JIM LEHRER: What are you doing about all these people that are fleeing your country?

PRESIDENT ANDRES PASTRANA: The problem is that for the first time in the history of Colombia, as you said also in your report, we have a link between insecurity and economic crisis. Colombia has been is a very -- our economy has been growing for the last 70 years, but for the first time we inherit a economic crisis. Unemployment right now in Colombia is 20 percent. That's why we think if we enhance the commerce with the United States, new products of Colombia, new employment in Colombia, we're going to have new employers in our country, and in that way, we are avoiding people going out of the country, looking for new alternatives or a way of living, because we have to be aware that many of the displaced people that we have right now in Colombia because causes of violence are not in Miami or Washington or Canada or in other Central American countries, they are in Colombia, and that's why we need to create new employment and put back the economy on track and growing.

 
  The UN response  
 

JIM LEHRER: How would you characterize the response you've received at the UN yesterday, and here in Washington today?

PRESIDENT ANDRES PASTRANA: Excellent, excellent.

JIM LEHRER: They're going to help you?

PRESIDENT ANDRES PASTRANA: Yes. President Clinton was committed to help.
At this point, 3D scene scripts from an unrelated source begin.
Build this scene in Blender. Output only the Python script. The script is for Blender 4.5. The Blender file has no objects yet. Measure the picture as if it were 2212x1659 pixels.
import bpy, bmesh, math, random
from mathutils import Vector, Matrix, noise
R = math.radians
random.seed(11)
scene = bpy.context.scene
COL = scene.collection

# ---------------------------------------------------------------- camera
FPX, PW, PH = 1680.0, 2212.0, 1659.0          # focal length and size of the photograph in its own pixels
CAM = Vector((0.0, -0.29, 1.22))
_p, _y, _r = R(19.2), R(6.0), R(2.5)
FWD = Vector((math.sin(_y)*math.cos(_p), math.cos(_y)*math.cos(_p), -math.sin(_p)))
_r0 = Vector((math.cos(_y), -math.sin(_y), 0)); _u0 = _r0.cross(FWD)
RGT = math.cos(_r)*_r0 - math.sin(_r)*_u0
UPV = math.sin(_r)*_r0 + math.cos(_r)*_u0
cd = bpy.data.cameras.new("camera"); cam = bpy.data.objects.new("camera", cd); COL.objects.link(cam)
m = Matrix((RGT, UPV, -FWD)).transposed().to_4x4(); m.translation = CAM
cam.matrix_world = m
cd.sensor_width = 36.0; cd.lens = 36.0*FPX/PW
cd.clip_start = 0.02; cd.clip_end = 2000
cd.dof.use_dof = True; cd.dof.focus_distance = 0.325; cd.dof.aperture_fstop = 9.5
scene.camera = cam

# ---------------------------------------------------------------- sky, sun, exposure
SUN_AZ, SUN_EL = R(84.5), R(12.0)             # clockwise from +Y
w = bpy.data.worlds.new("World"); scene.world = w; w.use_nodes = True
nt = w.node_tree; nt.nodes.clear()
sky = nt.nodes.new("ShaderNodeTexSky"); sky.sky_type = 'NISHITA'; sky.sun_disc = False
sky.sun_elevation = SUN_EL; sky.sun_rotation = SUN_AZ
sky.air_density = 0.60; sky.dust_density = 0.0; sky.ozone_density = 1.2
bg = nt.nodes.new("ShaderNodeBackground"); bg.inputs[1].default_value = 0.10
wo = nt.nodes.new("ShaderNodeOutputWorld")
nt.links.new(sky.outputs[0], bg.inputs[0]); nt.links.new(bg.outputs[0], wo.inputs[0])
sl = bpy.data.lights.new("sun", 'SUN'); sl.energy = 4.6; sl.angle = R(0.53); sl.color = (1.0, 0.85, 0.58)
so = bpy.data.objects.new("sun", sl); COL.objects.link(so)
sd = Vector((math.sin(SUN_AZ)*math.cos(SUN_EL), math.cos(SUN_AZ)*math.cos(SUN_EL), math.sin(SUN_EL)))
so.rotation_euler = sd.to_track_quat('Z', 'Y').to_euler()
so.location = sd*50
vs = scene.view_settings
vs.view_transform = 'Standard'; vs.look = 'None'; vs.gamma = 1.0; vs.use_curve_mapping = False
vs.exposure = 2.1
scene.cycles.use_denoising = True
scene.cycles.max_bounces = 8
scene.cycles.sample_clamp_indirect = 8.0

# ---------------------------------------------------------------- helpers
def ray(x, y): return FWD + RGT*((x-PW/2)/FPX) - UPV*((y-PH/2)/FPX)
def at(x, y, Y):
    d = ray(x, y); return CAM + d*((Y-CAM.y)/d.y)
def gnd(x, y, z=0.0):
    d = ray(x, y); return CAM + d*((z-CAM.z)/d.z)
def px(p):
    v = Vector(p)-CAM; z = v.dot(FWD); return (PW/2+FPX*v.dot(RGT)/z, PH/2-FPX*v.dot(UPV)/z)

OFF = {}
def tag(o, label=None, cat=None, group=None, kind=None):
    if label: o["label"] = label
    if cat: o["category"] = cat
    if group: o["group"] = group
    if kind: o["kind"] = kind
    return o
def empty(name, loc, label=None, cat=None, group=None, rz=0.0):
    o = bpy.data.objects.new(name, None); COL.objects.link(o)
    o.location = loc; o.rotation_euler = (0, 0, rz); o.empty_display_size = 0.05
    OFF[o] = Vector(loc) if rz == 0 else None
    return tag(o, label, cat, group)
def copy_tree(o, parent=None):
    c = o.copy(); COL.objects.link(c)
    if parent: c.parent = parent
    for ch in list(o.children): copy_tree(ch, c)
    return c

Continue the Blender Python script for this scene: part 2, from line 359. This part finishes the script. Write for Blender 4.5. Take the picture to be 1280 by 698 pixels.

Even today, Senator Coverdale and Senator DeWine, they proposed $1.5 billion for the next three years as help to Colombia. So I think that's a very good first step. But we also want them to ask international community to be involved and get involved in this program. Colombia is putting into this plan $4 billion. Forty percent of my budget of the defense in Colombia is dedicated to drug trafficking. What we're asking is the world, not only the United States, why don't you help us or why don't we create this strategic alliance to fight drug trafficking and to end violence in my country with $3.5 billion in the next three years.

JIM LEHRER: Well, Mr. President, thank you and good luck to you, sir.

PRESIDENT ANDRES PASTRANA: Thank you very much.